## begin Dataset records

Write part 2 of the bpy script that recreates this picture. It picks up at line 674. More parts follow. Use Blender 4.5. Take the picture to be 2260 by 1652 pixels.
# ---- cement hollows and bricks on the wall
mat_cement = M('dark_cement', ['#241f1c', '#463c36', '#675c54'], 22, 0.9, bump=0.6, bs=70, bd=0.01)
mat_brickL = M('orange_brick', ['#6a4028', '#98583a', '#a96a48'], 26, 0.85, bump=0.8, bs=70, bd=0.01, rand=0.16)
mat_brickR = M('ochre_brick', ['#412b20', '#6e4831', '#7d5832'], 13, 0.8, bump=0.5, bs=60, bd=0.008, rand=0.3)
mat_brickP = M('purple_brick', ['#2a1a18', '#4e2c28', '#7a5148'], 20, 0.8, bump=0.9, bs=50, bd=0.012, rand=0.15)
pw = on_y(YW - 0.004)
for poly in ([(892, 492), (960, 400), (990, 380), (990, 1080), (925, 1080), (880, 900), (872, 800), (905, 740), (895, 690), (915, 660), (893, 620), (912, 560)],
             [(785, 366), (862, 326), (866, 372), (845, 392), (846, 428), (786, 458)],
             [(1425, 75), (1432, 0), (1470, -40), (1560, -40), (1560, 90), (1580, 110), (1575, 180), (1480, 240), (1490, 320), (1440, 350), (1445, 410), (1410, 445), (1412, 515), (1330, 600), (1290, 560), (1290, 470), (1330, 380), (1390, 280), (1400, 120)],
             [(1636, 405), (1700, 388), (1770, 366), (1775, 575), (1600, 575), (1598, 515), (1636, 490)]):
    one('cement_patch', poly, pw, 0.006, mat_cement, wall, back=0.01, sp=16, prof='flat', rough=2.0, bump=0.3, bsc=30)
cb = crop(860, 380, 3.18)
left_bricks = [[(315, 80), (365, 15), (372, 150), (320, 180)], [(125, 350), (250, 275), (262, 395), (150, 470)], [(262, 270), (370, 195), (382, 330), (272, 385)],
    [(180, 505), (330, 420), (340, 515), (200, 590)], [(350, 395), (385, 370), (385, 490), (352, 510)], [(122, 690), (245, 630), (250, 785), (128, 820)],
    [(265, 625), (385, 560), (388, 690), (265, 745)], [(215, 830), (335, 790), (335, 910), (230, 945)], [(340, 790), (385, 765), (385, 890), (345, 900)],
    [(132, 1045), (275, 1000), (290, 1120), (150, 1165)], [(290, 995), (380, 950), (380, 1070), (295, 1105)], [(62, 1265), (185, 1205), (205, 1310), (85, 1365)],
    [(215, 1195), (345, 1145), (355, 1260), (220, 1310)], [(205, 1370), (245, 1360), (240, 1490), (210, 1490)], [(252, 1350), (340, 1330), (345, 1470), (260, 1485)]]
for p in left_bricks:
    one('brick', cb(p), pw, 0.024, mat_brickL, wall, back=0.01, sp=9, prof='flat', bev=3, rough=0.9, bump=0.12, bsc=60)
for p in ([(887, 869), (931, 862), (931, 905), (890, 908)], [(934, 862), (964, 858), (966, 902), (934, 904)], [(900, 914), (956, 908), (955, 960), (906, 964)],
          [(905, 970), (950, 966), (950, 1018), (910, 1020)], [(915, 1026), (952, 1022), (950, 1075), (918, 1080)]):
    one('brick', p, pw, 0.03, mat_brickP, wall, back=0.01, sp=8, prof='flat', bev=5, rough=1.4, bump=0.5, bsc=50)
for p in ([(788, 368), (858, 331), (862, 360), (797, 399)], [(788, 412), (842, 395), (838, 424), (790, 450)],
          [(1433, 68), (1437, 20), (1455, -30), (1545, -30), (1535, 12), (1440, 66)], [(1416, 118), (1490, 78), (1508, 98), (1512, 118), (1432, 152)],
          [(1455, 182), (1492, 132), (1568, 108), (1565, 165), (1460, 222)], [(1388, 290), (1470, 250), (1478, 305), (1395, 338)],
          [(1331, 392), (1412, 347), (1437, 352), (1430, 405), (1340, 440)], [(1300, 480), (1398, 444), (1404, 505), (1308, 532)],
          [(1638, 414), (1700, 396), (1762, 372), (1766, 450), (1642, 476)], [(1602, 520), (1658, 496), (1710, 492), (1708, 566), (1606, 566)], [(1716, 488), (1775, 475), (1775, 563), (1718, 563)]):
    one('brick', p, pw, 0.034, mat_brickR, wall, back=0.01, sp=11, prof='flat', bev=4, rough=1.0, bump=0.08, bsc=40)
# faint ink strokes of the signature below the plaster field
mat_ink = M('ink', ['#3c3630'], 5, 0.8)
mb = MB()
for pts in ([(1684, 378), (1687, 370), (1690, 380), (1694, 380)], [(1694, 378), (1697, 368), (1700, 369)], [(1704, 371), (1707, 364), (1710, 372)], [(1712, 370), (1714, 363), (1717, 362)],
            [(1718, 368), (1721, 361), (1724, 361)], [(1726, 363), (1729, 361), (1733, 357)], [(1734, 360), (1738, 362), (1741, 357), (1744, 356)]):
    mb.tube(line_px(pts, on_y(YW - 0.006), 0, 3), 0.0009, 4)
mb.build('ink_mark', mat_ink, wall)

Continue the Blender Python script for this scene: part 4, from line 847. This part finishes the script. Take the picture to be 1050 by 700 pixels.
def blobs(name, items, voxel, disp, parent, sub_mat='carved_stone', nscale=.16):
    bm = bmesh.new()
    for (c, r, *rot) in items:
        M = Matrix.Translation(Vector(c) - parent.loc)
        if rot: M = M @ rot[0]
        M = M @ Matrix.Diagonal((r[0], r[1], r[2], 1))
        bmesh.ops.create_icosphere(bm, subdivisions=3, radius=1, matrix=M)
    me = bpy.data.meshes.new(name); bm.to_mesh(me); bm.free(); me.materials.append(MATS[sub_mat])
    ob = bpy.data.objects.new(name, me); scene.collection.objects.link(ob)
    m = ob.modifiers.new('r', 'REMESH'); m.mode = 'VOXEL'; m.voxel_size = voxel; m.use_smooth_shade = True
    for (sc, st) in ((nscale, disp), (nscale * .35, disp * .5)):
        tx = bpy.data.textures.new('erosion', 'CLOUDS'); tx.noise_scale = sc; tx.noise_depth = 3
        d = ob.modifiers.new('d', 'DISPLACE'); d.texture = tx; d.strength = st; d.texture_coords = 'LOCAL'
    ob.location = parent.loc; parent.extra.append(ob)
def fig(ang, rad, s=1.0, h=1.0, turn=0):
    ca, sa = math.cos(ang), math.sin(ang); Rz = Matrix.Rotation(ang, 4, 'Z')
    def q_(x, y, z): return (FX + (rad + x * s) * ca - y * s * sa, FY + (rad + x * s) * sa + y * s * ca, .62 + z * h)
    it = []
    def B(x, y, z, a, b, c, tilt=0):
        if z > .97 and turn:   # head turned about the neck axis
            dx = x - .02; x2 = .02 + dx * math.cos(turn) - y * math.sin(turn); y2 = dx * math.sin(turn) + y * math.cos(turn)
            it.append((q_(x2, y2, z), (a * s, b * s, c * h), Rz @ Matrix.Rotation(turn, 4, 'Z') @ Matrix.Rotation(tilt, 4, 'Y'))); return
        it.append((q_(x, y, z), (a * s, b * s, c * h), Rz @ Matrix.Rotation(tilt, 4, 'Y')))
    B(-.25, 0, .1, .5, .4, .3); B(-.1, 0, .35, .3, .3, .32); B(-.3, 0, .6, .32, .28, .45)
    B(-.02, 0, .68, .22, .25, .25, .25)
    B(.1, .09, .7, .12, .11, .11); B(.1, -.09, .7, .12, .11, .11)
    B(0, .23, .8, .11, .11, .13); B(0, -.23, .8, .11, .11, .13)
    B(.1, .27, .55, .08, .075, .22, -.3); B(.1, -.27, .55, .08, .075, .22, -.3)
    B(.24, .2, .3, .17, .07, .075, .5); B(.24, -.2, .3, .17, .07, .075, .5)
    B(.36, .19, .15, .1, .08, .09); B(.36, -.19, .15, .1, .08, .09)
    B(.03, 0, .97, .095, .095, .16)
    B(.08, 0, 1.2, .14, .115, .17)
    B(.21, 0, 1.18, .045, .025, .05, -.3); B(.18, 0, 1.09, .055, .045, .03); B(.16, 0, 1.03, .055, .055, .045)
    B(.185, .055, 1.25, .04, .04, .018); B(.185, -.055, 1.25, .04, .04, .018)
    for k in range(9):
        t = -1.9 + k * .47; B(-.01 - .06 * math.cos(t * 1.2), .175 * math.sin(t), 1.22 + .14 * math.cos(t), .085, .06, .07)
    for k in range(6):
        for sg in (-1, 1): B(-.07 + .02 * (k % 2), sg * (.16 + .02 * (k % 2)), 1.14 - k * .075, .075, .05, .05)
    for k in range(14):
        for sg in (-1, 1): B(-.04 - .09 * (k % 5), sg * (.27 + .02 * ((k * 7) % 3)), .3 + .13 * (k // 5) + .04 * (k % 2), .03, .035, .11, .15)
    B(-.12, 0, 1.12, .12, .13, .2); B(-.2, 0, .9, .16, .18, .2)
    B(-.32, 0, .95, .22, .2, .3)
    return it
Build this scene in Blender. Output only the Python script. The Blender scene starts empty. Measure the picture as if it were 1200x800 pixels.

## end Dataset records

▸ What to work on
Where a line of the data holds "Python", show that line.

▸ Written reply
Continue the Blender Python script for this scene: part 4, from line 847. This part finishes the script. Take the picture to be 1050 by 700 pixels.
Build this scene in Blender. Output only the Python script. The Blender scene starts empty. Measure the picture as if it were 1200x800 pixels.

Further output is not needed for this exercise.